『アーニャは、きっと来る』(Waiting For Anya)
第二次世界大戦中、ナチス占領下のフランス。スペインとの国境沿いにあるピレネー山脈の麓にある小さな村にある日、1人の男がやって来る。彼の名前はベンジャミン。実は彼はユダヤ人で、ナチスの迫害からユダヤ人の子どもたちを守るため、この村からピレネー山脈を越えてスペインへ逃がすという危険な計画を実行するために来たのだった。
村の羊飼いの息子で13歳の少年ジョーはベンジャミンの計画に賛同し、彼に協力することに。やがて、ベンジャミンの計画を知ったジョーの父親を始めとする村人たちの協力も得て、ナチスの厳重な監視をかいくぐって秘密裏に計画は進められて行く。
しかし計画実行当日、思わぬアクシデントが起きる。ベンジャミンが待つ1人の娘アーニャが姿を見せないのだ。
ナチス・ドイツの占領下における子どもの姿を描くという内容ではこないだ観た『異端の鳥』と同じであるが、児童文学が原作である『アーニャは、きっと来る』のほうが暴力描写はほとんどなく観やすい作品であった。描かれるナチスもそんなに暴力を駆使しないし(最後にとんでもない暴力行為を酷使する)村人たちも好意的に交流する(言い方を変えるとそうしなければ生きていけなかったのだ)。そのため子ども目線で進むこの映画はトーマス・クレッチマン演じるナチスの将校も優しそうに見えるし。しかしベンジャミンの捕獲と最後のルーベンの射殺を通して戦争と占領の残酷さを知るのだ。児童文学であるが、急に突き放されたような気分になるのだが、やはり戦争映画はこういう感じにしなければいけないものなのだなと思う。しかし、ルーベンの射殺は必要だったのか?あの描写をおれるのなら、もう少しルーベンに対する主人公のジョーの心情描写がいると思う。
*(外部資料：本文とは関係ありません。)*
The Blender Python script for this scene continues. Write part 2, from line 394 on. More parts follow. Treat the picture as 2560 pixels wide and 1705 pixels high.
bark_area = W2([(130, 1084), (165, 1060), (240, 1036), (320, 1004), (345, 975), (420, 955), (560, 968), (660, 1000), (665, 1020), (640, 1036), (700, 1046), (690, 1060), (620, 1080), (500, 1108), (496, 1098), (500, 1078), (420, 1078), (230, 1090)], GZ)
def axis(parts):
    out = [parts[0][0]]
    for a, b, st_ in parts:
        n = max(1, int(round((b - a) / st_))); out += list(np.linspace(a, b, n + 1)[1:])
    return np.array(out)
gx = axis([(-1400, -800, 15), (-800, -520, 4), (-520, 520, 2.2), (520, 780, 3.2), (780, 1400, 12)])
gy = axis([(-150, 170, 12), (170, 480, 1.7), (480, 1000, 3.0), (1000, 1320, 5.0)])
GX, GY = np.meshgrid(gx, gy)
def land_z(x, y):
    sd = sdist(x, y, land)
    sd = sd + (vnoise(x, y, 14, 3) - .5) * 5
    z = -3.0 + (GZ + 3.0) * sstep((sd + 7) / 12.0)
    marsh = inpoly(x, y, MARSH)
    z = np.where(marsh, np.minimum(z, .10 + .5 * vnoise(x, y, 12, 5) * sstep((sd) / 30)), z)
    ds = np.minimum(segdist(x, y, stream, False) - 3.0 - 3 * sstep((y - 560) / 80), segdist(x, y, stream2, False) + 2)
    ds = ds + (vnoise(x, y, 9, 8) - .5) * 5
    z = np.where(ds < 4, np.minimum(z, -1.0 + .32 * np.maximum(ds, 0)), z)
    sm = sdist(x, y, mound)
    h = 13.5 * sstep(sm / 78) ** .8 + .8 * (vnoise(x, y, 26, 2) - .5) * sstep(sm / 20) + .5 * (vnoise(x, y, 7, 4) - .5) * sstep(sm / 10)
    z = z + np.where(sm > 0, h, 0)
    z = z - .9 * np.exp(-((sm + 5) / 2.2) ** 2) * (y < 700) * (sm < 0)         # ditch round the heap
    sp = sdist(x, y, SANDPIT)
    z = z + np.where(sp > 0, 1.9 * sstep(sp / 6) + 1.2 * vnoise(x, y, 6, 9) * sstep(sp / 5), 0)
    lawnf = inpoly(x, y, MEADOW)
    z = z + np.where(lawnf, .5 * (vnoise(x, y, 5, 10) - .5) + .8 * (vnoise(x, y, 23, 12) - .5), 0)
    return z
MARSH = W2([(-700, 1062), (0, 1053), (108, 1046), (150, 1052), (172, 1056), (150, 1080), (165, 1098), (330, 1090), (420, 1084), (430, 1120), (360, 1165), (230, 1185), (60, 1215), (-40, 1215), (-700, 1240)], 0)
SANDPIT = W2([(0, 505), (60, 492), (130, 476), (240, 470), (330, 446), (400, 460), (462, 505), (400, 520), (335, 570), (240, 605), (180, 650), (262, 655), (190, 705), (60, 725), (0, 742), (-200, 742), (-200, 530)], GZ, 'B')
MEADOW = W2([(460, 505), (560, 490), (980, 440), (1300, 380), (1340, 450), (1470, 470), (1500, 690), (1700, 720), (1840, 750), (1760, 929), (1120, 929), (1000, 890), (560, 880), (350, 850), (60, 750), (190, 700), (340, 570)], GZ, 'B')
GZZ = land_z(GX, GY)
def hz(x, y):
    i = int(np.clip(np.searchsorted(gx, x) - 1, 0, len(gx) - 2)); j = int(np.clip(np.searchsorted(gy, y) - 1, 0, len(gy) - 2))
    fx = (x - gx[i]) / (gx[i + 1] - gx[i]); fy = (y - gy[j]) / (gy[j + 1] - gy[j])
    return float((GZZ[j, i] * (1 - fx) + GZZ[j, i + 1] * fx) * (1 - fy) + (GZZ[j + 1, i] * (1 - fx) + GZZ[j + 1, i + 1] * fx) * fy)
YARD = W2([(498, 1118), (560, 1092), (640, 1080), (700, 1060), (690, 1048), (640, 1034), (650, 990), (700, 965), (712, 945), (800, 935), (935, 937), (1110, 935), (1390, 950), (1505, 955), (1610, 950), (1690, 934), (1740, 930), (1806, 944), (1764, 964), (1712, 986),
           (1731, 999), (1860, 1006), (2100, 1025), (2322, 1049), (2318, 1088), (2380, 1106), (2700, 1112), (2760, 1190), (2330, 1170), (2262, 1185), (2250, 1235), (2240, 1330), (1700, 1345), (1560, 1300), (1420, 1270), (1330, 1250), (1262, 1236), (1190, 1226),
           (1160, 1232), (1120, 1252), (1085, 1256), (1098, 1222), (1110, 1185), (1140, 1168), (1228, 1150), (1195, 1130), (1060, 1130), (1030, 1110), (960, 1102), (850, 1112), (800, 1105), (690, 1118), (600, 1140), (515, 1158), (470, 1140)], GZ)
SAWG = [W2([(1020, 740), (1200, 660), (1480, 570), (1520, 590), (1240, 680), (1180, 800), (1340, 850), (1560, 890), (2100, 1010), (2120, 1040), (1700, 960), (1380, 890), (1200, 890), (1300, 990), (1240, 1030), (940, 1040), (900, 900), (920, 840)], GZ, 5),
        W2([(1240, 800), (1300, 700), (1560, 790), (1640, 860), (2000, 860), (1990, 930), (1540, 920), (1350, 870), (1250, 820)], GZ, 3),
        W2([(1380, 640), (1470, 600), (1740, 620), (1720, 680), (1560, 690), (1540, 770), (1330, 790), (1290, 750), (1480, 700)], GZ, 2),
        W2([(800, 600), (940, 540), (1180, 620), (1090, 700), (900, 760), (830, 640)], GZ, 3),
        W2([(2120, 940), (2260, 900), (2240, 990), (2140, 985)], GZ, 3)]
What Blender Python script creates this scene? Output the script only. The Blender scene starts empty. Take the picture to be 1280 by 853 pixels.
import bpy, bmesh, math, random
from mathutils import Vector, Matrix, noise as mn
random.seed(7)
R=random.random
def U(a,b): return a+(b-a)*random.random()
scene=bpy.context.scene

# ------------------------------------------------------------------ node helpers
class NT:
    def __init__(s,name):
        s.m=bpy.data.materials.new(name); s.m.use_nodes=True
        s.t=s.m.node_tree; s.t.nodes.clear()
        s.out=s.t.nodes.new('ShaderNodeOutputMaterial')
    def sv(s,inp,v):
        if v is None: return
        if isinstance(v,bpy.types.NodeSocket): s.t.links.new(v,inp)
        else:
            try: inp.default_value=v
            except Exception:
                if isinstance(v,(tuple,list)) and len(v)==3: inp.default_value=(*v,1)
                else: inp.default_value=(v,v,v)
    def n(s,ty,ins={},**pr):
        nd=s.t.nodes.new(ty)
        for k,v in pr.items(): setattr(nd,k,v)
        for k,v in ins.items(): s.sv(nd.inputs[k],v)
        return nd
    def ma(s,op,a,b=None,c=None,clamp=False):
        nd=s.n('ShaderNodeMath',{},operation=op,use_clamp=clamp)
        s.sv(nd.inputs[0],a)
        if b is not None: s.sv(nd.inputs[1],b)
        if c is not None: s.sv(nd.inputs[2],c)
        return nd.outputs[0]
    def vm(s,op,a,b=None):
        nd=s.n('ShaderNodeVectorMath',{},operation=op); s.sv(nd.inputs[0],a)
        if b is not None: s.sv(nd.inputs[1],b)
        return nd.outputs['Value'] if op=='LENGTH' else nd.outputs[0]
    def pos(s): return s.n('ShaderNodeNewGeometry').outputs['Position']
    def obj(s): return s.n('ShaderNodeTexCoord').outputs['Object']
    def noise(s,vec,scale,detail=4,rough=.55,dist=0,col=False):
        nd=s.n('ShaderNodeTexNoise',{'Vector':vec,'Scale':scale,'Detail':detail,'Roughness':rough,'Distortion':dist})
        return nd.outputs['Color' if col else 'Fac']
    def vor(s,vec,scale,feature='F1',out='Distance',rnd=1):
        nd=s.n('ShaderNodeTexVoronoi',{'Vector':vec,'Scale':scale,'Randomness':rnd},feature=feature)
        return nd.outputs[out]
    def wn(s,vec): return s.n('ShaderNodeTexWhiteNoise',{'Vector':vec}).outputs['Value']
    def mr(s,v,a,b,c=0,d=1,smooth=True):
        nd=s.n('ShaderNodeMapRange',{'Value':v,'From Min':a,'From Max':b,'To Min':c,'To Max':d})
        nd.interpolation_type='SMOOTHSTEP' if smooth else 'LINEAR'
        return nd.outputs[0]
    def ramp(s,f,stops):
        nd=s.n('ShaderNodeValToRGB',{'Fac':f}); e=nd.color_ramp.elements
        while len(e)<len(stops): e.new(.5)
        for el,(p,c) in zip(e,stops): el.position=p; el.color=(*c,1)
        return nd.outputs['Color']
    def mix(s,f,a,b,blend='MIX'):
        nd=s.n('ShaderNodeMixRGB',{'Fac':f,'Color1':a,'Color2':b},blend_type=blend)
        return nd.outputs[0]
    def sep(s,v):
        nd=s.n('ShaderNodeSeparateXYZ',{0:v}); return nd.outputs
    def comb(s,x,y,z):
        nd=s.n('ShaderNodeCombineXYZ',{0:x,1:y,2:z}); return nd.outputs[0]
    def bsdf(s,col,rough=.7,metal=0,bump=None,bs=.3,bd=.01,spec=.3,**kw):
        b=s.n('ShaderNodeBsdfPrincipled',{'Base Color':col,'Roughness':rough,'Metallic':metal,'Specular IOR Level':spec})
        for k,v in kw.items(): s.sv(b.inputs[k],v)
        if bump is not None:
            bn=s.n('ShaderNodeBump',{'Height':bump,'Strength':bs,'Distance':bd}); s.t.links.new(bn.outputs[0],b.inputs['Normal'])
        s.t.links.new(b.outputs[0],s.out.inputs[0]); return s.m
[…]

映画の内容以外だと、南フランスの景色は美しい。また役者の演技もとても良かった。(フランス人とドイツ人とユダヤ人しか出てこないが、言語は全て英語だった...)
『タクシードライバー~約束は海を越えて~』のトーマス・クレッチマンが出ていたし、『アダムス・ファミリー』のモーティシア役だったアンジェリカ・ヒューストンも出ていた。